Suelo ser reacio a clasificar los trabajos como “dignos” o “indignos”, pues con esas categorizaciones se puede acabar incurriendo en consideraciones de tipo moral. De lo que tengo plena certeza es de que hay trabajos mucho más duros que otros. Peor pagados que otros. Menos respetados socialmente que otros. Hemos construido una sociedad en la que se valora de manera desproporcionada lo que se entiende como “éxito” y en la que se miran con menosprecio cientos, miles, de trabajos sin los cuales no funcionaría la comunidad y se iría al garete todo el engranaje que sostiene el estado de bienestar (o lo que va quedando de él). Sin duda, alguien tiene que limpiar escaleras. O barrer las calles. O mantener las alcantarillas. De lo que se trata, aunque parezca utópico, es de que sean oficios mucho mejor remunerados, que se realicen en condiciones laborales amables y, sobre todo, que la sociedad en su conjunto adquiera la conciencia de que todos los trabajos edificantes merecen igual respeto, lo que exigiría un cambio radical de paradigma en nuestra forma de entender la vida en común. Yo no sé qué ha hecho a lo largo de su carrera política Cristina Ibarrola por las sufridas limpiadoras –y limpiadores– de escaleras con quienes estaría dispuesta a compartir destino con tal de no renunciar a sus principios; sí sé lo que ha hecho su partido hermano, el PP, en los territorios donde gobierna: ha aumentado la desigualdad social, ha desmembrado la sanidad pública, ha convertido los colegios públicos en guetos para la población más desfavorecida privilegiando la educación concertada y privada.
Las políticas neoliberales, abanderadas por la derecha aunque durante décadas asumidas con docilidad por la socialdemocracia, han averiado eso que llaman el ascensor social. El discurso de la igualdad de oportunidades, sobre el que se sostiene el sistema, se desmorona cada vez más. Las brechas en la educación entre ricos y pobres son abismales. La lucha por estirar los ingresos hasta el fin de mes es agónica en cientos de miles de hogares. Quien friega escaleras probablemente deberá desempeñar ese trabajo durante toda su vida, incluso compatibilizándolo con más trabajos para cuadrar las precarias cuentas domésticas, con la esperanza cada vez más vana de que sus hijos tengan una vida más desahogada. En su libro ‘La tiranía del mérito’, el filósofo Michael J. Sandel contaba cómo, a finales de la década de los 70, los graduados universitarios ganaban alrededor de un 40% más que los graduados de secundaria, mientras que en la primera década del siglo XXI ganaban un 80% más. Lo decía en referencia a EEUU, pero puede ser extrapolable a nuestro país. “Hay que reconsiderar el modo en que concebimos el éxito y hay que cuestionar la idea meritocrática de que quienes están arriba en la sociedad han llegado allí por sí mismos. Significa también cuestionar desigualdades de riqueza y de estima social que hoy son defendidas en nombre del mérito”, observa Sandel.

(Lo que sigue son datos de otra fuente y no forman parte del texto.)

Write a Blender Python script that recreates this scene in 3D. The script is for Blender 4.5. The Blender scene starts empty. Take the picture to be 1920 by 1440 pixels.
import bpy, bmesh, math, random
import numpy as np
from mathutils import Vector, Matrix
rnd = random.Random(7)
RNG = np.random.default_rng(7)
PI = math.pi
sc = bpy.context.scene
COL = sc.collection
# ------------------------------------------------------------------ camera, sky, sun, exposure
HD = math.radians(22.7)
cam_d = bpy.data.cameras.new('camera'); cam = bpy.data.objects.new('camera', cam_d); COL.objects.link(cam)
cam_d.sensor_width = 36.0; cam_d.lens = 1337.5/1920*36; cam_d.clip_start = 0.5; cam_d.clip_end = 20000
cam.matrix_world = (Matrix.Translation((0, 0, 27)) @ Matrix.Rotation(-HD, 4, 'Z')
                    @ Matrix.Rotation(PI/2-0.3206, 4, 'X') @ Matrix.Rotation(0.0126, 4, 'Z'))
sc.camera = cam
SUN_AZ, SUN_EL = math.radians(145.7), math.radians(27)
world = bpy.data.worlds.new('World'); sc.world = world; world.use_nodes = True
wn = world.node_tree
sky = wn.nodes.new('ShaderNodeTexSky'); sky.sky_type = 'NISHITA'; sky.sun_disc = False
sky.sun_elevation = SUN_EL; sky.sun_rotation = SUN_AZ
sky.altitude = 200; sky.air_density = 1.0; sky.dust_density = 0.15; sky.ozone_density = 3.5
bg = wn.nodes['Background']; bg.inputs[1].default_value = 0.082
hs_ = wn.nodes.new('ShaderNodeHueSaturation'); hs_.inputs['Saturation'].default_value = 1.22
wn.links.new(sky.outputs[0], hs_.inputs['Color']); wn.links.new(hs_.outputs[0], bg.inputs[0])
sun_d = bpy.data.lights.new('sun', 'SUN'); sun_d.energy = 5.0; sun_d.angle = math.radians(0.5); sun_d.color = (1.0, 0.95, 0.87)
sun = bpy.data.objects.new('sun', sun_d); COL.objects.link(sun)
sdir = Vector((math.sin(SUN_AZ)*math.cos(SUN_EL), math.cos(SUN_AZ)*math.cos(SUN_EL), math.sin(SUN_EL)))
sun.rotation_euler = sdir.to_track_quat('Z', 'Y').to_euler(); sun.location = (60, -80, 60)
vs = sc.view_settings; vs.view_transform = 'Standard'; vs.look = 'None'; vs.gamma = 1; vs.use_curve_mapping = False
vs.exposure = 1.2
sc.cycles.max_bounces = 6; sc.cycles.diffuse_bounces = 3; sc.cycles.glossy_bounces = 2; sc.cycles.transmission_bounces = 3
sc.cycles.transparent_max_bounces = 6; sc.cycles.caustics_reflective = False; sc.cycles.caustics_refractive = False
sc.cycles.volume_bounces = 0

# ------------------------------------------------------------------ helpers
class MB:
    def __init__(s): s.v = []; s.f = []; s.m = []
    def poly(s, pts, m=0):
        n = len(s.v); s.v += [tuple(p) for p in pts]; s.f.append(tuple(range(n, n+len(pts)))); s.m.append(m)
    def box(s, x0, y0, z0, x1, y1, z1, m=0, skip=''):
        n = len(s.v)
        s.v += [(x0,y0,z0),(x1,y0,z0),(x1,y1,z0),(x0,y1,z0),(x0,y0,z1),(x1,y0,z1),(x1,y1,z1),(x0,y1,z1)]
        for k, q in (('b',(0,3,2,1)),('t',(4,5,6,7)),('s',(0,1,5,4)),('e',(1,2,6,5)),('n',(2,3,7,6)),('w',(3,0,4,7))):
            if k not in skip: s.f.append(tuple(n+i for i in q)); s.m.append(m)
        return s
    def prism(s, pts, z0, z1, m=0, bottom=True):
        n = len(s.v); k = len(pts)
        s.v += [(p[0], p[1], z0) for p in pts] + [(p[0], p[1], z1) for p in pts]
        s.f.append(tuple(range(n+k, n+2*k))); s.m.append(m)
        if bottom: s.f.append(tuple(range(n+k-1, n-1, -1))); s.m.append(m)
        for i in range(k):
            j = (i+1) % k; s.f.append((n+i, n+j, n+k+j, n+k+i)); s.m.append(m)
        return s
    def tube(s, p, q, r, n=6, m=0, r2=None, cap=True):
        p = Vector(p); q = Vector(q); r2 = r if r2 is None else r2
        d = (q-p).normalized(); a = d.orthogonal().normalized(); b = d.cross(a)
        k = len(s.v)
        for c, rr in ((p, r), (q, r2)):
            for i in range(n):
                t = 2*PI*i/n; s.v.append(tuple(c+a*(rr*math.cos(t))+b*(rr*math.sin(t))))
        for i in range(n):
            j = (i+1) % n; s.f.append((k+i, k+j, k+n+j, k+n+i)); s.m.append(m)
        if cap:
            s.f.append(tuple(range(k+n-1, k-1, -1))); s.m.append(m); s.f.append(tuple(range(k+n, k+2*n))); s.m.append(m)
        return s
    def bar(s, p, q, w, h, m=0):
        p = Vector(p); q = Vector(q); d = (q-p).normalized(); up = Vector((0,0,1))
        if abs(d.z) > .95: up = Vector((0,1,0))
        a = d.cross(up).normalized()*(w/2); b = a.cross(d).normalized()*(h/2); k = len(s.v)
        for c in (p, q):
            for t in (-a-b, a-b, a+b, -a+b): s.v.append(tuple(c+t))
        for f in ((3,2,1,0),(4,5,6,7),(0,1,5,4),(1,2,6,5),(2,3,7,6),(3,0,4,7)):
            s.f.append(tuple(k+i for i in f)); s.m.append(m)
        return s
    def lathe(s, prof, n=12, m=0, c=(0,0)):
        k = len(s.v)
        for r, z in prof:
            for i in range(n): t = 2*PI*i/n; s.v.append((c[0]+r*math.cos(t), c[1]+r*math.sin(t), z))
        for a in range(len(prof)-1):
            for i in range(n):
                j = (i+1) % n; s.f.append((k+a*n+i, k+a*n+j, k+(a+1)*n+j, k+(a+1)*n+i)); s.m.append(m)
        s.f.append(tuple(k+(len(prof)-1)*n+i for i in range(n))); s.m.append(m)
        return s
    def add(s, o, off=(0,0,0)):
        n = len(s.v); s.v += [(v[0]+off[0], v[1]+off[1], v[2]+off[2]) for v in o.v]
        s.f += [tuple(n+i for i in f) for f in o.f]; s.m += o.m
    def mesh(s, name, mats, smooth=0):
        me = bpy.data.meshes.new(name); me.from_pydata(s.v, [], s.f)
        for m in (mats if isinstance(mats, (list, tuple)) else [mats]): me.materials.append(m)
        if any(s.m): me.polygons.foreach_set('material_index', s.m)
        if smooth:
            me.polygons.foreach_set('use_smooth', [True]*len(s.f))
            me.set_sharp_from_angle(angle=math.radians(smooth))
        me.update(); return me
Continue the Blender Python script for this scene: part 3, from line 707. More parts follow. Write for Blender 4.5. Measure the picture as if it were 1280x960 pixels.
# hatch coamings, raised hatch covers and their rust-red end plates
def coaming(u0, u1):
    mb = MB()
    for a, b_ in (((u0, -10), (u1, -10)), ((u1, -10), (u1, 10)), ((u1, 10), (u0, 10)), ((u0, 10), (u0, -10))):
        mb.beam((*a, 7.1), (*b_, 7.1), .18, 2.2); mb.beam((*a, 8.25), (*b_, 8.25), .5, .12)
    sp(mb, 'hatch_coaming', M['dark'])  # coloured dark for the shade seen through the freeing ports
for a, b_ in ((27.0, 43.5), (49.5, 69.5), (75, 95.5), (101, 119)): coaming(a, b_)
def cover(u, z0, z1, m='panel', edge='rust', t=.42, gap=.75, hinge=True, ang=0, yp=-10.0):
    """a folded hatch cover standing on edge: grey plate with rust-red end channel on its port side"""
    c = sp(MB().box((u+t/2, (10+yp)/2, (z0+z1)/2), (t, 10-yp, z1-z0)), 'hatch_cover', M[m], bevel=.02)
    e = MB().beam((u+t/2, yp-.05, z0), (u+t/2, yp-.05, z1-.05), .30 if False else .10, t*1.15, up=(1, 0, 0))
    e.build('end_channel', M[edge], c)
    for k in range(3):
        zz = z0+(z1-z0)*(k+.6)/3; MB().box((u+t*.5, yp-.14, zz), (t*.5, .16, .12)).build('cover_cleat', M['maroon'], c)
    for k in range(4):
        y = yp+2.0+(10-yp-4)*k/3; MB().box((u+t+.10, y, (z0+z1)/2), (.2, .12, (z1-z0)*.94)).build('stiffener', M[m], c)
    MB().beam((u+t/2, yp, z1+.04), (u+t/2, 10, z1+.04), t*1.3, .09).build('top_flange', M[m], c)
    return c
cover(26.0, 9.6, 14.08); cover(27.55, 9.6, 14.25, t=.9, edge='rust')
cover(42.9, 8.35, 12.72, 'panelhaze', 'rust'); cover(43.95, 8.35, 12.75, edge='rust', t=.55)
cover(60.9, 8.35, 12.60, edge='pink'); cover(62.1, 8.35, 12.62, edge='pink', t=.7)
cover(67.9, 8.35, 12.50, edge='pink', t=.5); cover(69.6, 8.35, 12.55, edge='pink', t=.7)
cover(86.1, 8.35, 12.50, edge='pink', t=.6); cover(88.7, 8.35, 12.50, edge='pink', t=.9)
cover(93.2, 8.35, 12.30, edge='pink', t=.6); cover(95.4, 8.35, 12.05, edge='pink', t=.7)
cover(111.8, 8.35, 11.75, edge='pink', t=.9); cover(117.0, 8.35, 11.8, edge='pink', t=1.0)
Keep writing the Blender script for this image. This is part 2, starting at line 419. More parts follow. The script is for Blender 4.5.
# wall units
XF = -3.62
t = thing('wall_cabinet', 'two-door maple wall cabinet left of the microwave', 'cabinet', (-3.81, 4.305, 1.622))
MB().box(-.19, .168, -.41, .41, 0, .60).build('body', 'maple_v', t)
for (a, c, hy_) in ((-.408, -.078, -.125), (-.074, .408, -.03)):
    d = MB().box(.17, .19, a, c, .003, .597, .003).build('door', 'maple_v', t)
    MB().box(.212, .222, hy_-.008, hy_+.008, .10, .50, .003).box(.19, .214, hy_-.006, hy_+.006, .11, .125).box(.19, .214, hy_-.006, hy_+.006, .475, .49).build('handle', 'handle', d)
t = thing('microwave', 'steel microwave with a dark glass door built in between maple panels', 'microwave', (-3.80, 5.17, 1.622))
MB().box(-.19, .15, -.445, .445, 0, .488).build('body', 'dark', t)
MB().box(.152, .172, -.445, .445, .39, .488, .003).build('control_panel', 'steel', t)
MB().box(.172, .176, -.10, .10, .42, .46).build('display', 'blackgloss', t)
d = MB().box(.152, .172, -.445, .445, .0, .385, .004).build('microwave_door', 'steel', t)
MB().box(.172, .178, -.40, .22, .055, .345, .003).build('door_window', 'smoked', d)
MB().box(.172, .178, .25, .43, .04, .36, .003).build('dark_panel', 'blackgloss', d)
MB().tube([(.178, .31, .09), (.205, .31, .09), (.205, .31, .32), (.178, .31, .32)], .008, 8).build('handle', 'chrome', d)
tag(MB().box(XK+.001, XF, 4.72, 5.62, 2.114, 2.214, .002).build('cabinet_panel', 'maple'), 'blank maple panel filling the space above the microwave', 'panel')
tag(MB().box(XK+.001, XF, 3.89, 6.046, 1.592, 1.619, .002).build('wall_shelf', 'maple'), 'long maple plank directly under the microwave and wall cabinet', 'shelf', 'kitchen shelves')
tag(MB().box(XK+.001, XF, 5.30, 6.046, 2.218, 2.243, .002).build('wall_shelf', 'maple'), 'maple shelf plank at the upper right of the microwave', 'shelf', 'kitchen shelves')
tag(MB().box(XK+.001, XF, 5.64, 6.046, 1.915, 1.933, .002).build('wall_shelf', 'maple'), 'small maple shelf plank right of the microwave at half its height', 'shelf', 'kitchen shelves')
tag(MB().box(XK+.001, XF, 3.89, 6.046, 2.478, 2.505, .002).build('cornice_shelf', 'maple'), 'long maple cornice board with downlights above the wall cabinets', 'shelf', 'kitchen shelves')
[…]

Quizá el mejor ejemplo de los tiempos que corren lo ofreció hace unos meses el presidente de Nuevas Generaciones del PP de Madrid, Ignacio Dancausa, al anunciar jubiloso que, para poner “en valor” el carné del partido, estaba buscando acuerdos con las mejores discotecas para “listas exclusivas, descuentos, o invitaciones a copas y chupitos”. Si le pidieran que apoyara una subida de impuestos a los ricos, no me extrañaría que respondiera con pundonor que preferiría barrer las calles antes que renunciar a sus principios y sumarse a tal iniciativa.
El ascensor social está averiado desde hace mucho tiempo, si es que alguna vez ha existido. Las escaleras, en cambio, siguen ahí, con sus peldaños interminables que conducen, una jornada tras otra, tozudamente, agotadoramente, al mismo sitio.